China's expanding industrial presence significantly influences euro area trade, production, and prices. It reduces costs but intensifies competitive pressures for European producers, posing challenges particularly in medium and high-tech industries.

Two sides of China's import shock

China's industrial rise profoundly impacts the euro area, simultaneously reducing input costs and intensifying competitive pressures for domestic producers.

Euro area firms have consistently lost market shares to Chinese competitors since 2020, particularly within medium and high-tech sectors where import penetration has surged.

This differs from the early 2000s "China shock," as recent growth in euro area imports from China is stronger in advanced manufacturing (e.g., electronics, automotive) than in traditional sectors.

Furthermore, the composition of these imports has shifted towards intermediate products.
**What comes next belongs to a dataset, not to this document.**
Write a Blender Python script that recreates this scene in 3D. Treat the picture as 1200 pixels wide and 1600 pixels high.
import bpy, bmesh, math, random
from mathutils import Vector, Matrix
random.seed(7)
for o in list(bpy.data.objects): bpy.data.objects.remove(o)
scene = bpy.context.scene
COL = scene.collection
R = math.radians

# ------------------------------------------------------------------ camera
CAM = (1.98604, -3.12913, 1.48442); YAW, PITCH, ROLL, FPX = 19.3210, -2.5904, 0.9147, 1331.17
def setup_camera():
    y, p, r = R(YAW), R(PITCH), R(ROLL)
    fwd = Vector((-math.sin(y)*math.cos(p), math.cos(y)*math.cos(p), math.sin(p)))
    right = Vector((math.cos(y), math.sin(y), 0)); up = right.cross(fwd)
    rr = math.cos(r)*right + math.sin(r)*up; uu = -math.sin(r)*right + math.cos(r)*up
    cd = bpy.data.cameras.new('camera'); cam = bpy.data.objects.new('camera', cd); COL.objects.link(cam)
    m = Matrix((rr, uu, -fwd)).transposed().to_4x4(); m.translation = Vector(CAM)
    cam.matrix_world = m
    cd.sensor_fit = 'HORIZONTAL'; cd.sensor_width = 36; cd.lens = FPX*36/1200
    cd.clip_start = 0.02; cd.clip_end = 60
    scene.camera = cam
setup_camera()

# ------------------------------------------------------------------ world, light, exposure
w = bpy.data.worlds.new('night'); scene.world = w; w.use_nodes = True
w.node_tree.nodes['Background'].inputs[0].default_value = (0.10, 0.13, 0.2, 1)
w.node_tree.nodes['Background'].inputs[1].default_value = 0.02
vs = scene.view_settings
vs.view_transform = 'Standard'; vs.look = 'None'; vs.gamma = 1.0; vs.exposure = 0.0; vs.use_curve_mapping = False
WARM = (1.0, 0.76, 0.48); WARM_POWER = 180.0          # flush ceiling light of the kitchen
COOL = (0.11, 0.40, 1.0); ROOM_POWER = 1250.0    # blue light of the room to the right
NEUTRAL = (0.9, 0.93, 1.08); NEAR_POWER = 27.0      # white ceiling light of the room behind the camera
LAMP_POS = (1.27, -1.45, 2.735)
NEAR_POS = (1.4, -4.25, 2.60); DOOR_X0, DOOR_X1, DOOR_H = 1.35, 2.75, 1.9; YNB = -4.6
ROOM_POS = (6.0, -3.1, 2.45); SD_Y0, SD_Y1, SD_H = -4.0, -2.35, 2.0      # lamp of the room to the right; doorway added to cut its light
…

Unlike the earlier period, the recent increase in Chinese exports to the euro area has not been matched by a rise in euro area exports to China, with Chinese imports from the euro area declining since 2021.

This asymmetry highlights a complex challenge for European industries.
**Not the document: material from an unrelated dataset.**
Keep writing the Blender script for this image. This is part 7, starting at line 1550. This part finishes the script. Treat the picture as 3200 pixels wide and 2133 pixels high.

Modeling the dual impact on production

Econometric analysis shows an asymmetry: intermediate goods imports from China boost EU industrial production by 0.6 percentage points, while final goods imports cause a 1 percentage point drag.

A multi-country DSGE model simulates how Chinese productivity shocks reduce export prices.

When imports are mainly intermediate, they cut costs and support EU production.

If imports are predominantly final goods, European consumers switch to cheaper Chinese alternatives, dampening EU sectoral production.

Cheaper imported goods generally raise aggregate demand, benefiting overall EU GDP.

Similar effects are observed if production subsidies, rather than productivity gains, drive China's competitiveness.

Short-term gains, long-term risks

While China's industrial rise offers favourable short-term aggregate effects on the EU economy, this coincides with weak Chinese import demand and market share losses for EU exporters.

The positive effects on EU GDP primarily reflect short-run channels, overlooking potential longer-run scarring from production displacement.

This also neglects structural risks and strategic vulnerabilities that could emerge.